As was inevitable, a formula was agreed on the Border to allow the next phase of Brexit negotiations to go ahead. Equally inevitably, we will end up with a physical border, which, however soft, will involve some degree of control of goods and persons. Not because anyone wants it, but because, sooner or later, it will be found to be necessary.
That is why EU citizens crossing from France and Spain into and out of Andorra can find themselves stopped at a customs post. That is why there are still border checks between Norway and Sweden and between Switzerland and its EU neighbours. Some might call these soft borders
Last week’s joint report promised, sort of, no return to a “hard border”. At a future date we may hear Theresa May, or her successor, assuring us that new border controls are found essential, but will be the softest possible.
The reappearance of any visible physical border here in Ireland would be extremely regrettable, affecting trade, the daily lives of Border communities and a host of other activities. It could be a shattering psychological blow to many –unionist, nationalist and others – who have cheerfully embraced the undivided island.
But damaging as the return of any such border might be, there remains a more important border that has been hardening as the physical one has been disappearing. This is the divide between identities, between nationalist and unionist, between Irishness and Britishness, as politicians on both sides have chosen to distort those identities.
‘Totality of relationships’
The EU/UK report says the Belfast Agreement “must be protected in all its parts”, and that this extends to “the totality of the relationships” set out in it. There is no attempt to reconcile its promise to “develop the relationship” (of the peoples of the UK and Ireland) as “partners within the European Union” with Brexit.
May and Michel Barnier seem to be unaware that the Belfast Agreement is not actually working, and that the Assembly and Executive have not functioned for a year. For 20 years, we may not have seen violence anything like that before the agreement. But we have also seen the near-annihilation of the centre ground in politics. The parties of Hume and Trimble have been eclipsed, on one side, by Sinn Féin, the defenders of the IRA terror campaign and, on the other, by the Paisleyites.
The deadlock at Stormont is about identity or ideology, not about jobs or Cash for Ash. The language of the agreement and its institutional framework have cemented the supposed division of the people of Northern Ireland into Irish and British into the reality at political level.

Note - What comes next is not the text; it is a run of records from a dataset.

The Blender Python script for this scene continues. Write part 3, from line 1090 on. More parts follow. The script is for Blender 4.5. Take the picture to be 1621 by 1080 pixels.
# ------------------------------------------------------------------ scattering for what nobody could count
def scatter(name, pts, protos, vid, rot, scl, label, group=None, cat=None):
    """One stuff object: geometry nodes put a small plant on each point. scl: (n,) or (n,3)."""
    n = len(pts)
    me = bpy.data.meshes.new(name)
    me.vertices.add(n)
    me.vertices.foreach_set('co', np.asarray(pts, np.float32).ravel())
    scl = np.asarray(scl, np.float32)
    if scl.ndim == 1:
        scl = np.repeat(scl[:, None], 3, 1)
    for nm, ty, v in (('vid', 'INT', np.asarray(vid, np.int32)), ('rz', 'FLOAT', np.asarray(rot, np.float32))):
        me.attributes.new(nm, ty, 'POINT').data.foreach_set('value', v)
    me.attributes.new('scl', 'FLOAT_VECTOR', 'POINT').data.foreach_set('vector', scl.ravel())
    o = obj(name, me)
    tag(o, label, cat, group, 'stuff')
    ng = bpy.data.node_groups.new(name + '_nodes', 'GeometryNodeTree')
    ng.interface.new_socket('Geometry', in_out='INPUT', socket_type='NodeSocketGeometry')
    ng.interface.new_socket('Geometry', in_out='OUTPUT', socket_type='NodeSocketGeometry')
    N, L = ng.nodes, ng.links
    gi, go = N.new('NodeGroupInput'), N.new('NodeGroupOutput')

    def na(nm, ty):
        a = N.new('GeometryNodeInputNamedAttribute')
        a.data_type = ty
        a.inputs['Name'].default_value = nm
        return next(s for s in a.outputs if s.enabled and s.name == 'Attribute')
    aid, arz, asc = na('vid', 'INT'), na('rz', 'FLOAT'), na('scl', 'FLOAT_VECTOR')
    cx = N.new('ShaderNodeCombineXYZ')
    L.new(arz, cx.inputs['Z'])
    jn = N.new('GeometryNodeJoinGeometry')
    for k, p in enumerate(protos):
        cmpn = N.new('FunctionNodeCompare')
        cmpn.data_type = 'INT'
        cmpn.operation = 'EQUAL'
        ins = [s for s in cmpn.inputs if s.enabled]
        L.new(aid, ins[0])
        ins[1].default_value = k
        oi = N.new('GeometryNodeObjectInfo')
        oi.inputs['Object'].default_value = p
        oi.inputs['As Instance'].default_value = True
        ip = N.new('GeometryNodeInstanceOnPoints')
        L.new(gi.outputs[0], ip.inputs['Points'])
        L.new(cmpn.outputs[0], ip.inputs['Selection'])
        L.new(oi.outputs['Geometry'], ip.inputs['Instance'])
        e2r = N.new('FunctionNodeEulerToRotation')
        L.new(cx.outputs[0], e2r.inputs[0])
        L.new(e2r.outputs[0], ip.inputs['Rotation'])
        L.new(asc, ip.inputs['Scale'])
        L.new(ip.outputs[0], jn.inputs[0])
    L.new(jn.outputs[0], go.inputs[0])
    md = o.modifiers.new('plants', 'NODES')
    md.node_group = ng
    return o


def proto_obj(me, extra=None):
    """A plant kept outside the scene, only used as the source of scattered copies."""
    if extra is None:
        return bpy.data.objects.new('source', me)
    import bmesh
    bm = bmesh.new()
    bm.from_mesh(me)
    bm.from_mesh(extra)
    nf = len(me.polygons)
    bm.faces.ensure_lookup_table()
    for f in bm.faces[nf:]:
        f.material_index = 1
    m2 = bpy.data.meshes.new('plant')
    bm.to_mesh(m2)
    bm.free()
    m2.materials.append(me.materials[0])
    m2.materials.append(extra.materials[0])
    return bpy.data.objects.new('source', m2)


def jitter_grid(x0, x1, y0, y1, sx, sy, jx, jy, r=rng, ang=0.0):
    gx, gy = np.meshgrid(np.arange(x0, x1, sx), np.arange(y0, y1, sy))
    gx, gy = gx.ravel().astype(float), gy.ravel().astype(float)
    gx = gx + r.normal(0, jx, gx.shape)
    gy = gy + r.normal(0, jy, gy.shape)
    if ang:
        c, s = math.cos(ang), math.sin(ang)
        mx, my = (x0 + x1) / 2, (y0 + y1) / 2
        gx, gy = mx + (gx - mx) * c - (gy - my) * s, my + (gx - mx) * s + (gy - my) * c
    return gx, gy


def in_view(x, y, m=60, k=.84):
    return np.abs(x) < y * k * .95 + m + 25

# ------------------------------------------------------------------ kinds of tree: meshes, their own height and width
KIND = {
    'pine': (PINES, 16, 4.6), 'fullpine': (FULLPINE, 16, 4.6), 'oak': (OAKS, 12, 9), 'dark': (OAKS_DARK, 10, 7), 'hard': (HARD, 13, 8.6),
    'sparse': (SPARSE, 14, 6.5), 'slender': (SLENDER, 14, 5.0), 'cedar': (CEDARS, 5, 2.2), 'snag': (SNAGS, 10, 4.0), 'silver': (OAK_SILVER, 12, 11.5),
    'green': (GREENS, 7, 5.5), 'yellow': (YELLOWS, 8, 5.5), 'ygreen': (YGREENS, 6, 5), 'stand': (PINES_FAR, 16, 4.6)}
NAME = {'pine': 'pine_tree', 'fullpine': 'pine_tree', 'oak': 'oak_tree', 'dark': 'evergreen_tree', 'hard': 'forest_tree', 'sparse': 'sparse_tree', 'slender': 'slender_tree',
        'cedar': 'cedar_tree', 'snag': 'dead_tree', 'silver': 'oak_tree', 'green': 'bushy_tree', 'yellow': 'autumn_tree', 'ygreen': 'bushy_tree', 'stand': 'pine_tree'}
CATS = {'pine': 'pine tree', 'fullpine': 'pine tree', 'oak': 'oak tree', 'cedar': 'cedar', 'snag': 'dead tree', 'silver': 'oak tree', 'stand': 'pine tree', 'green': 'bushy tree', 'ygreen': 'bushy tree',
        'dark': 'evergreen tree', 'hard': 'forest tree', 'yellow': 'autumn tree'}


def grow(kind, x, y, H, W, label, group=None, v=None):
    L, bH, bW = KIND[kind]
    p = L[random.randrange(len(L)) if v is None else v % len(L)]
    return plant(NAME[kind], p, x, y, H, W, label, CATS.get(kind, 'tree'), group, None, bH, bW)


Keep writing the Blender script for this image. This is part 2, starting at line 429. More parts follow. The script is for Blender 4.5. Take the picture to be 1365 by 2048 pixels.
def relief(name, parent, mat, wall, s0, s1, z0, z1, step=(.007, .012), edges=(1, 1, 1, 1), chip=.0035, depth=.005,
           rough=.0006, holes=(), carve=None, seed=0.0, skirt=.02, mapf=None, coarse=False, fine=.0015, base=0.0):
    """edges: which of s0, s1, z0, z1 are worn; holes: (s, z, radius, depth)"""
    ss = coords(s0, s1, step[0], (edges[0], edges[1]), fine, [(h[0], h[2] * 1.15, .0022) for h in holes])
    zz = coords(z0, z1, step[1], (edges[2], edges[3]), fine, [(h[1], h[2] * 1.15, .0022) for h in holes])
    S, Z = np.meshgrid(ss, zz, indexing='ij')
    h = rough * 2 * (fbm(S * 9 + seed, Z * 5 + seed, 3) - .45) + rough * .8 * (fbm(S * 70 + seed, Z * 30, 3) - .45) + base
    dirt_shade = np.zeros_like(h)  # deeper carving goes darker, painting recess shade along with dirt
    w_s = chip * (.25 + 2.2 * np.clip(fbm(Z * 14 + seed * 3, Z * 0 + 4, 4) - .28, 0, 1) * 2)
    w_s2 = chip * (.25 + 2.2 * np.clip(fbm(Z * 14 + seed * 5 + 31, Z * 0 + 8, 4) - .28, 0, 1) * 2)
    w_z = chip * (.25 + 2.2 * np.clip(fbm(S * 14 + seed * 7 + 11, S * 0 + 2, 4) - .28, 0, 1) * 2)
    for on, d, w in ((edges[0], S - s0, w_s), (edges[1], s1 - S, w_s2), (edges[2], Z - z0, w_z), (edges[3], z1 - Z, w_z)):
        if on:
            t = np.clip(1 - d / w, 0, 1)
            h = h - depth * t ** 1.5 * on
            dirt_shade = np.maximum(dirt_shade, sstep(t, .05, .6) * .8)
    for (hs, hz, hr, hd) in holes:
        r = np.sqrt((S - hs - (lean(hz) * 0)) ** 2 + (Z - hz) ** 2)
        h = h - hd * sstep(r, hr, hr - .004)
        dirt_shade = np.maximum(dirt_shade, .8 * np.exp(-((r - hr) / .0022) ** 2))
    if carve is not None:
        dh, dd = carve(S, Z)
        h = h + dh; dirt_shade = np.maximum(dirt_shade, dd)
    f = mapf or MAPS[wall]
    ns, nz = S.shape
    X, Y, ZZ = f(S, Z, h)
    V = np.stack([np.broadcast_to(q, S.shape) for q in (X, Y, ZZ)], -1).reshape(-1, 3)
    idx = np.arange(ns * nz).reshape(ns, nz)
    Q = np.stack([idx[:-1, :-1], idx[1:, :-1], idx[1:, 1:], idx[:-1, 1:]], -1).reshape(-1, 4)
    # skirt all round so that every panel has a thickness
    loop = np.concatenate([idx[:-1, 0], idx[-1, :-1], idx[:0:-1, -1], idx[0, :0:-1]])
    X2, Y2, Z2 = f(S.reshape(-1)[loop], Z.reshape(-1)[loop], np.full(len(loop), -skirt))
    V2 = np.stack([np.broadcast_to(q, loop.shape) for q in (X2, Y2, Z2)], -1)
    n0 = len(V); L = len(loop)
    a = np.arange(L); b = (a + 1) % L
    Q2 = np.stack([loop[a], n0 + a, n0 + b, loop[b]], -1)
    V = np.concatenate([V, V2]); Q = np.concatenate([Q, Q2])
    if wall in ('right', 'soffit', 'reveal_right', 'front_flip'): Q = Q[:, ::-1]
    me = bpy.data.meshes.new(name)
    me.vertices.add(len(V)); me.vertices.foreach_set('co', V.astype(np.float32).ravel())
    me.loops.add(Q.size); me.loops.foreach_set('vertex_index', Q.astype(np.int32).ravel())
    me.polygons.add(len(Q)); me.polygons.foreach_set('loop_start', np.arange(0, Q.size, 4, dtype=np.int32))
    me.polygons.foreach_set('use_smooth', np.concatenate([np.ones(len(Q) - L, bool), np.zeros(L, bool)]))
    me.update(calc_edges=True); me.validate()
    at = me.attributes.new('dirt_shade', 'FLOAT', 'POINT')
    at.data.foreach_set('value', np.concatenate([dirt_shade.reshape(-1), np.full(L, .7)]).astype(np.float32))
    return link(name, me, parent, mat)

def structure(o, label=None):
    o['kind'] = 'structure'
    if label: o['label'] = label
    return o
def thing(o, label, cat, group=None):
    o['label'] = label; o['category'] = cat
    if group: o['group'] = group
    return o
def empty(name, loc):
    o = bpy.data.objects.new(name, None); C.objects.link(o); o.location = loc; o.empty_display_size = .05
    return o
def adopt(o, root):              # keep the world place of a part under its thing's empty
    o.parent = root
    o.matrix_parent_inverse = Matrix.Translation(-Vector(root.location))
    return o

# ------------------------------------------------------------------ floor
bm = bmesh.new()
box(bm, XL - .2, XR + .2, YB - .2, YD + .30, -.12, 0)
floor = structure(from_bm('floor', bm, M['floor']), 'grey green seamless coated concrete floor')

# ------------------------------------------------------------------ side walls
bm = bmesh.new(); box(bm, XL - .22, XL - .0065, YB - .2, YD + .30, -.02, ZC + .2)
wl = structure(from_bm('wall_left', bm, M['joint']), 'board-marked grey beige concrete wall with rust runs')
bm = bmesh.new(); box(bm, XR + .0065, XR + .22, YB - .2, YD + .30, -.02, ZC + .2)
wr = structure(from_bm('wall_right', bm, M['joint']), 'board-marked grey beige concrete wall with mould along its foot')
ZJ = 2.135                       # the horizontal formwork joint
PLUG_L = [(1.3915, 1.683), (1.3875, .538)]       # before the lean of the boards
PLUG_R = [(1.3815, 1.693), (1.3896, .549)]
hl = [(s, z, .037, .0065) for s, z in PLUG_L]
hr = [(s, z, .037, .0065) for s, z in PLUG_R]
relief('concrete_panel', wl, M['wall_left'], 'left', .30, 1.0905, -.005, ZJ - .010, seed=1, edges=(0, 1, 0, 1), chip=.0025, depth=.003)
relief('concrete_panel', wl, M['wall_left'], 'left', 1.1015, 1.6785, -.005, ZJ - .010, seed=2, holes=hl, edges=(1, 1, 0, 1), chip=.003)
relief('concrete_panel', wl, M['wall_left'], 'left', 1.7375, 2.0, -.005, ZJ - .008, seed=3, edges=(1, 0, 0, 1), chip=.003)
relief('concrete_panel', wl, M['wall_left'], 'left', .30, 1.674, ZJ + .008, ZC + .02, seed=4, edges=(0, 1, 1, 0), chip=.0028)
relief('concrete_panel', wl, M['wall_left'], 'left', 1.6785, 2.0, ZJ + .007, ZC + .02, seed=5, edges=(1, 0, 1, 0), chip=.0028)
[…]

Thus Sinn Féin demands a language Act that will give parity of esteem to Irish, which is spoken as a daily means of communication by a minute number of enthusiasts. Sinn Féin wants assent to its mendacious claim that IRA terrorism was a regrettable but necessary part of a struggle for equality and justice. Sinn Féin refuses to take seats in the national parliament of the UK. It joins in the government of this region of the UK, but cannot allow its name to sully their lips. Perversely, a large number from what is called the nationalist community, who believe none of that nonsense, vote for Sinn Féin out of what is perhaps a sense of Irishness, and a hearty distaste for the DUP.
DUP contempt
The DUP cannot conceal its contempt for most things Irish, including the language, the Dublin Government, and the southern State. It cannot face the reality that Northern Ireland is not like any other part of the UK and that it shares this province with others, almost as numerous as themselves, who are quite sure they are Irish, not British. It shows no awareness that its only hope of a future stable region is to find accommodation with these “others”. Perversely, many unionists who vote for the DUP share few of these illusions or prejudices, but opt for the party as the only way to keep Sinn Féin in its place.
How did we end up here? The Belfast Agreement enshrined the British/Irish identity divide as central, and that agreement was essentially appeasement of the IRA, an armistice bought by London and Dublin cheered on by Washington.
Dublin and London have made their separate contributions to the profound mess we are now in. Dublin, by making 1916 and Pearse’s fantasy of a Gaelic-speaking, all-Ireland, fairy-tale the real Ireland, the essence of Irishness. The reality is that today’s Ireland is nothing of the sort. In 1966 and 2016, official Ireland trumpeted the message that the violent ideologues of the Easter Rising were the true founders of the nation. The intention was in part good – to stop the IRA from claiming ownership of 1916 and true Irishness – but also tragically mistaken.
The EU played no major participatory role in the ending of violence, but the awareness of a shared European identity was an invaluable context within which the Ireland-UK relationship could blossom and Irish and British identities could be seen as complementary, not essentially antagonistic.
Then the British people voted for Brexit, forgetting that Northern Ireland was part of the UK, or simply not caring what the impact there might be.
Preoccupied with the land Border, we should not forget that the real tragedy of Brexit for all of us is the United Kingdom’s defection from the European integration, and its rush to discard the European umbrella.